Общее музыкальное образование осуществлялось в процессе преподавания двух дисциплин – хорового пения с основами теории музыки и фортепиано.

Уроки хорового пения, проходившие, как правило, дважды в неделю, являлись обязательными для всех учениц в течение всего институтского курса обучения. В младших классах разучивались народные, детские песни, молитвы, в средних и старших классах – песнопения главных церковных служб, хоры из опер, оригинальные сочинения для хора. В числе произведений, наиболее часто исполнявшихся на хоровых уроках, были «Ангел» и «Горные вершины» А.Рубинштейна, «Звезда горит» и «Прощание охотников» Ф.Мендельсона, хор подруг и сцена Антониды из оперы «Жизнь за царя» М.И.Глинки, хор девушек и свадебный хор из оперы «Русалка» А.Даргомыжского. Постоянным в институтах был интерес к сочинениям П.И.Чайковского, особенно к его циклу «16 песен для детей» и хорам из опер.

Воспитанниц знакомили с основами теории музыки – сначала нотным письмом, затем всеми видами интервалов, аккордов, гамм, строением музыкальной речи, основными формами и жанрами музыки. Пристальное внимание уделялось формированию умения петь по нотам. На хоровых занятиях девочки много сольфеджировали, писали музыкальные диктанты, учились транспонировать. Освоение теоретических основ музыки тесно связывалось с певческой деятельностью. В результате многие ученицы средних, и особенно старших классов были подготовлены к тому, чтобы разучить и исполнить по нотам многоголосную хоровую партитуру.

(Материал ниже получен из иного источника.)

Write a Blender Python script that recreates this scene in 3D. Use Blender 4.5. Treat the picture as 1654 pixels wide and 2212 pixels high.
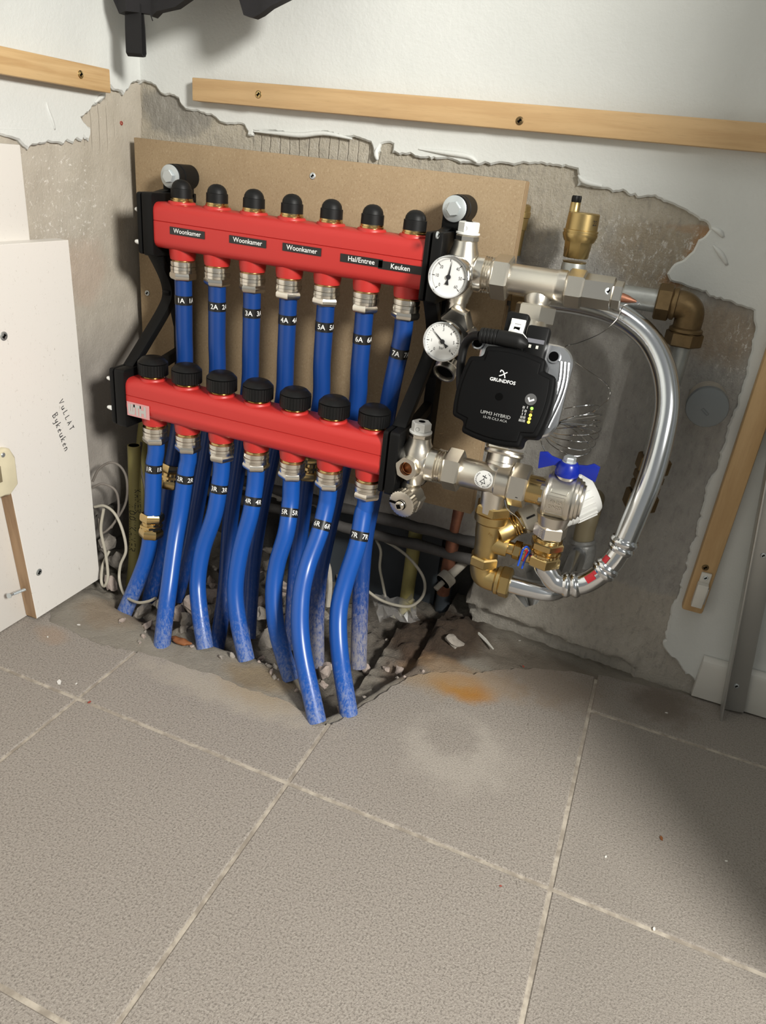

Помимо уроков, немалое число воспитанниц углубленно постигало певческое искусство, участвуя в институтском церковном храме. В репертуаре церковных певческих коллективов, наряду с песнопениями литургии, всенощного бдения, молебнами и панихидами, были также духовно-музыкальные сочинения крупной формы. Так, с хором Смольного института его регент, композитор А.Архангельский, подготовил в 1890-е годы несколько написанных им духовных концертов. В списках сочинений, исполнявшихся церковными хорами институтов, встречаются хоровые концерты Д.Бортнянского.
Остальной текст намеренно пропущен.